[start]
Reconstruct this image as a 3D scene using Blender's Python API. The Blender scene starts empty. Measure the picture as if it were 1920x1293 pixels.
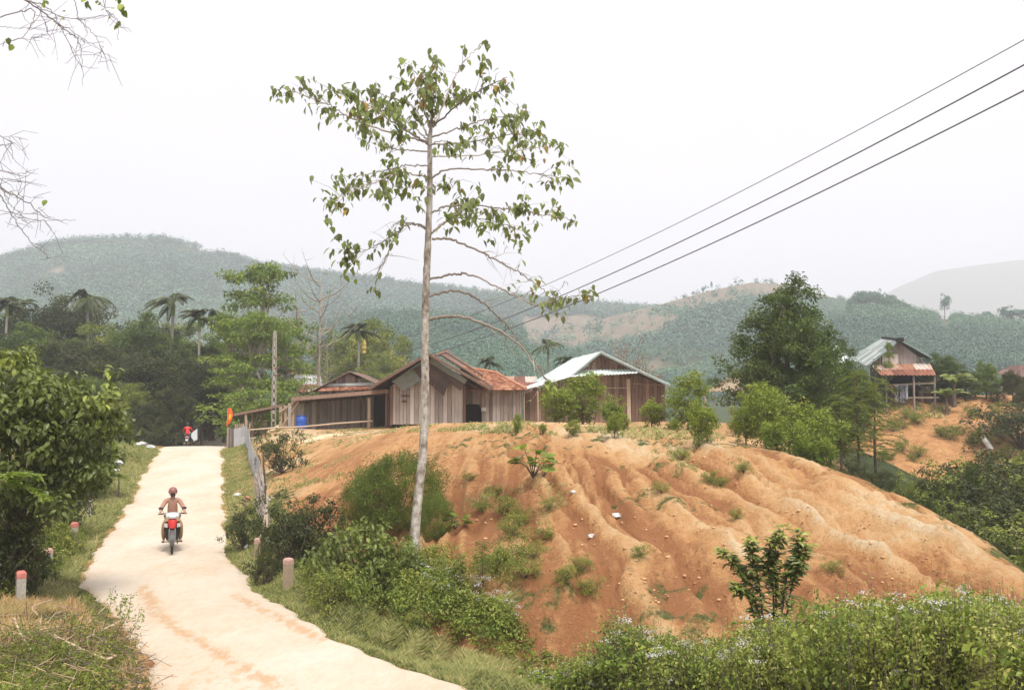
import bpy, math, numpy as np
from mathutils import Vector, Matrix
R = math.radians
C = bpy.context.scene.collection
SC = bpy.context.scene

# ------------------------------------------------------------------ camera, world, sun, exposure
F = 1867.0                      # focal length in photograph pixels (1920 wide)
PITCH = math.atan((760 - 646.5) / F)
CAMZ = 4.0
cam = bpy.data.objects.new('camera', bpy.data.cameras.new('camera'))
C.objects.link(cam); SC.camera = cam
cam.location = (0, 0, CAMZ)
cam.rotation_euler = (math.pi / 2 + PITCH, 0, 0)
cam.data.sensor_width = 36.0
cam.data.lens = 36.0 * F / 1920.0
cam.data.clip_start = 0.1
cam.data.clip_end = 9000

SUN_EL, SUN_AZ = R(60), R(158)   # azimuth clockwise from +Y: behind the camera, a little to the right
w = bpy.data.worlds.new('World'); SC.world = w; w.use_nodes = True
nt = w.node_tree; nt.nodes.clear()
sky = nt.nodes.new('ShaderNodeTexSky'); sky.sky_type = 'NISHITA'; sky.sun_disc = False
sky.sun_elevation = SUN_EL; sky.sun_rotation = SUN_AZ
sky.dust_density = 4.0; sky.air_density = 1.0
mul = nt.nodes.new('ShaderNodeVectorMath'); mul.operation = 'SCALE'; mul.inputs['Scale'].default_value = 0.10
mixw = nt.nodes.new('ShaderNodeMixRGB'); mixw.inputs[0].default_value = 0.9
tcw = nt.nodes.new('ShaderNodeTexCoord'); nzw = nt.nodes.new('ShaderNodeTexNoise')
nzw.inputs['Scale'].default_value = 1.6; nzw.inputs['Detail'].default_value = 4
rmpw = nt.nodes.new('ShaderNodeValToRGB')
rmpw.color_ramp.elements[0].color = (7.95, 7.45, 7.75, 1); rmpw.color_ramp.elements[0].position = .3
rmpw.color_ramp.elements[1].color = (8.6, 8.1, 8.35, 1); rmpw.color_ramp.elements[1].position = .7
nt.links.new(tcw.outputs['Generated'], nzw.inputs['Vector']); nt.links.new(nzw.outputs['Fac'], rmpw.inputs['Fac'])
bg = nt.nodes.new('ShaderNodeBackground'); bg.inputs['Strength'].default_value = 0.10
wo = nt.nodes.new('ShaderNodeOutputWorld')
nt.links.new(sky.outputs[0], mixw.inputs[1]); nt.links.new(rmpw.outputs[0], mixw.inputs[2])
nt.links.new(mixw.outputs[0], bg.inputs[0]); nt.links.new(bg.outputs[0], wo.inputs[0])
nt.nodes.remove(mul)

sl = bpy.data.lights.new('sun', 'SUN'); sl.energy = 3.3; sl.angle = R(22); sl.color = (1, .96, .88)
so = bpy.data.objects.new('sun', sl); C.objects.link(so)
sd = Vector((math.sin(SUN_AZ) * math.cos(SUN_EL), math.cos(SUN_AZ) * math.cos(SUN_EL), math.sin(SUN_EL)))
so.rotation_euler = sd.to_track_quat('Z', 'Y').to_euler()
so.location = (0, 0, 60)
SC.view_settings.view_transform = 'Standard'; SC.view_settings.look = 'None'
SC.view_settings.exposure = 0.52; SC.view_settings.gamma = 1
SC.cycles.max_bounces = 8; SC.cycles.volume_bounces = 4; SC.cycles.transparent_max_bounces = 8
SC.cycles.diffuse_bounces = 3; SC.cycles.glossy_bounces = 2; SC.cycles.transmission_bounces = 3

# ------------------------------------------------------------------ pixel helpers (photograph pixels -> world)
def ray(px, py):
    px = np.asarray(px, float); py = np.asarray(py, float)
    a = (px - 960) / F; b = (646.5 - py) / F
    y = math.cos(PITCH) - b * math.sin(PITCH); z = math.sin(PITCH) + b * math.cos(PITCH)
    return a / y, z / y                      # x and z per metre of y
def at(px, py, d):
    a, b = ray(px, py)
    return np.array([a * d, d + 0 * a, CAMZ + b * d]).T
def V3(px, py, d): return Vector([float(v) for v in at(px, py, d)])

# ------------------------------------------------------------------ noise
def _h(ix, iy, s):
    n = (ix.astype(np.int64) * 374761393 + iy.astype(np.int64) * 668265263 + s * 974634777) & 0x7fffffff
    n = (n ^ (n >> 13)) * 1274126177 & 0x7fffffff
    return ((n ^ (n >> 16)) & 0xffff) / 65535.0
def vn(x, y, s=0):
    x = np.asarray(x, float); y = np.asarray(y, float)
    ix = np.floor(x); iy = np.floor(y); fx = x - ix; fy = y - iy
    fx = fx * fx * (3 - 2 * fx); fy = fy * fy * (3 - 2 * fy)
    a = _h(ix, iy, s); b = _h(ix + 1, iy, s); c = _h(ix, iy + 1, s); d = _h(ix + 1, iy + 1, s)
    return (a + (b - a) * fx) * (1 - fy) + (c + (d - c) * fx) * fy
def fbm(x, y, s=0, o=4):
    t = 0; am = .5; 
    for k in range(o):
        t = t + am * (vn(x * 2 ** k, y * 2 ** k, s + k) - .5); am *= .5
    return t
def sstep(a, b, x):
    t = np.clip((x - a) / (b - a), 0, 1); return t * t * (3 - 2 * t)

# ------------------------------------------------------------------ road profile
ZK = np.array([(0, -.1), (14, -.05), (20, -.03), (27, 0), (35, .3), (45, .87), (53, 1.42), (57, 1.56), (60, 1.55), (65, 1.25),
               (70, .98), (80, .8), (90, .87), (105, 1.2), (130, 1.6)])
YS = np.linspace(0, 130, 521)
_z = np.interp(YS, ZK[:, 0], ZK[:, 1]); _k = np.hanning(17); _k /= _k.sum()
ZS = np.convolve(np.pad(_z, 8, mode='edge'), _k, 'valid')
def zr(y): return np.interp(y, YS, ZS)
def on_road(px, py, y0=9, y1=61):
    ys = np.linspace(y0, y1, 1500); a, b = ray(px, py)
    e = CAMZ + b * ys - zr(ys); i = np.where(e <= 0)[0]
    return (float(a * ys[i[0]]), float(ys[i[0]])) if len(i) else (float(a * y1), y1)
LE = [(300, 1293), (262, 1220), (205, 1140), (152, 1085), (180, 1035), (213, 985), (240, 950), (266, 893), (297, 845)]
RE = [(870, 1293), (740, 1247), (640, 1203), (580, 1165), (520, 1132), (478, 1105), (447, 1070), (430, 1030), (420, 985), (418, 930), (418, 885), (416, 846)]
LP = sorted([on_road(*p)[::-1] for p in LE]); RP = sorted([on_road(*p)[::-1] for p in RE])
def ext(px, y): return (y, float(ray(px, 800)[0]) * y)
LP = [(0, 4.5), (4, 1.0), (8, -2.3), (11, -4.2)] + LP + [ext(322, 65), ext(345, 75), ext(372, 88), ext(425, 100), ext(500, 112), ext(600, 125)]
RP = [(0, 11), (5, 6.6), (10, 2.9)] + RP + [ext(425, 65), ext(450, 75), ext(500, 88), ext(560, 98), ext(640, 110), ext(700, 125)]
LP = np.array(sorted(LP)); RP = np.array(sorted(RP))
def _smooth(P):
    ys = np.linspace(0, 125, 501); x = np.interp(ys, P[:, 0], P[:, 1]); k = np.hanning(13); k /= k.sum()
    return ys, np.convolve(np.pad(x, 6, mode='edge'), k, 'valid')
LY, LX = _smooth(LP); RY, RX = _smooth(RP)
def xl(y): return np.interp(y, LY, LX)
def xr(y): return np.interp(y, RY, RX)

# ------------------------------------------------------------------ ground heights
CP = [ # px, py, distance: points the ground passes through
 # mound, left flank by the fence
 (500,812,57),(520,806,56),(470,905,40),(500,950,32.5),(480,1010,27),(560,1090,21.5),(600,1110,19.5),
 (560,900,38),(600,880,36),(560,935,32),(640,940,28),(640,850,42),(560,850,47),(700,812,46),(760,800,42),(850,797,38),(900,800,35),
 (1000,806,32),(1100,815,31),(1180,820,30),(1250,824,30),(1330,822,30),(1400,832,28.5),(1500,853,26.5),(1600,886,24.5),(1700,932,22.5),(1800,986,20.5),
 (1920,1062,18.2),(2050,1130,17),
 # face
 (720,870,33),(780,930,27),(850,860,30),(850,950,24),(1000,850,28),(1000,920,23.5),(1000,1000,20.3),(1150,870,27),(1150,960,22.5),(1150,1080,18.4),
 (1300,900,25.5),(1300,1000,20.8),(1300,1120,17.3),(1450,900,25),(1450,1000,21),(1450,1110,17.6),(1600,980,21.5),(1600,1090,17.6),(1750,1040,19.2),(1750,1120,16.8),
 (1900,1140,15.6),
 # cut
 (850,1080,19.6),(900,1085,18.9),(960,1092,18.3),(1050,1105,18.0),(870,1150,18.1),(985,1225,17.2),(1040,1250,17.0),
 (775,1062,21),(700,1085,21.5),(700,1150,19.3),(800,1170,18),
 # verge right of the road
 (1000,1290,14.3),(860,1250,15.6),(700,1190,18.0),
]
WP = [ # world points x, y, z
 # plateau
 (-13,58,2.45),(-8,58,2.72),(-4,58,2.85),(0,58,2.95),(6,58,2.98),(12,56,3.0),(-8,50,2.62),(-3,46,2.9),(2,45,2.95),(7,45,2.95),(11,43,2.9),(4,38,3.2),
 (-12,70,2.6),(0,70,2.9),(10,70,2.5),(16,58,2.2),(18,50,1.5),(-13,52,2.0),(-10.5,54,2.35),(-6,54,2.75),
 # valley behind the mound
 (14,33,-.2),(17,31,-1.4),(19,27,-1.8),(21,30,-2.2),(9.7,27,1.5),(10.3,25,1.0),(10.8,23,.5),(11.1,21,.1),(11.2,19,-.4),(11.6,17.4,-.7),(13.5,27,-.9),(13.5,23,-1.4),(13.5,19,-1.5),(11.5,30,.8),(25,36,-2.4),(20,40,-1.2),(30,42,-2.6),(26,50,-2.4),(38,50,-2.5),(20,22,-2),(26,25,-2.4),(34,34,-2.5),(16,38,-.2),(13,36,1.2),
 # second bank
 (24,62,-1.3),(32,60,-1.2),(40,62,-1.0),(28,69,2.3),(34,70,3.0),(42,71,3.6),(28,76,4.2),(34,76,4.4),(42,77,4.5),(30,86,4.6),(40,88,4.7),(52,84,4.8),(50,66,1.0),
 (20,76,2.6),(14,84,1.5),
 # ditch and ground right, behind the weeds
 (2.2,15.2,-.6),(4,14.5,-.6),(6.5,13.6,-.4),(9,12.5,-.2),(12,11,0),(3,11.5,0),(6,9,0),(10,7,.1),(14,6,.3),(2,16.3,-.7),(4.5,15.8,.1),(14,13.6,-.8),
 # left
 (-9,9.5,1.2),(-5.6,10.5,.75),(-8,13,.75),(-11,15,.7),(-9.2,19,.2),(-12,20,.6),(-16,22,1.0),(-8.6,22,.15),(-13,28,1.1),(-17,30,1.7),(-11.8,28,.6),(-20,38,2.2),(-15,40,1.2),
 (-20,50,2.2),(-17,55,1.7),(-25,60,2.5),(-30,40,3.5),(-25,25,2.5),(-18,12,1.8),(-25,8,3),(-10,4,1.6),(-4,5,.8),(-5,1,1.2),(-20,68,1.3),(-26,80,1.2),(-35,90,2.0),(-45,70,4),
 (-12,85,.8),(-5,90,.9),(5,95,.6),(-25,100,1.5),(-10,105,1.2),(5,110,0),(20,105,0),(-40,110,3),(35,105,3),(60,100,4),(60,70,3),(60,40,0),(50,20,-1),(30,10,-.3),(0,3,.0),
]
_c = [tuple(at(*p)) for p in CP] + WP
for y in list(np.arange(6, 62, 2.5)) + [66, 72, 80, 90, 100]:
    for s, f in ((-1, xl), (1, xr)):
        for o in (0., .8):
            if s == 1 and y > 24 and o > 0: 
                _c.append((float(f(y)) + .6, float(y), float(zr(y)) + .03)); continue
            _c.append((float(f(y)) + s * o, float(y), float(zr(y)) + .05 * (o > 0)))
CPTS = np.array(_c, float)
def _phi(r2): return np.sqrt(r2 + .6)
_D = ((CPTS[:, None, :2] - CPTS[None, :, :2]) ** 2).sum(2)
_A = _phi(_D) - np.eye(len(CPTS)) * 0.02
_n = len(CPTS); _M = np.zeros((_n + 1, _n + 1)); _M[:_n, :_n] = _A; _M[:_n, _n] = 1; _M[_n, :_n] = 1
_w = np.linalg.solve(_M, np.append(CPTS[:, 2], 0))
def rbf(x, y):
    sh = np.shape(x); x = np.ravel(x); y = np.ravel(y); out = np.empty(len(x))
    for i in range(0, len(x), 20000):
        X = x[i:i + 20000]; Y = y[i:i + 20000]
        d = (X[:, None] - CPTS[None, :, 0]) ** 2 + (Y[:, None] - CPTS[None, :, 1]) ** 2
        out[i:i + 20000] = _phi(d) @ _w[:-1] + _w[-1]
    return out.reshape(sh)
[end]
| Description of the task |
Copy out the lines in which the string "empty" appears.

| Problem solution |
Reconstruct this image as a 3D scene using Blender's Python API. The Blender scene starts empty. Measure the picture as if it were 1920x1293 pixels.
    sh = np.shape(x); x = np.ravel(x); y = np.ravel(y); out = np.empty(len(x))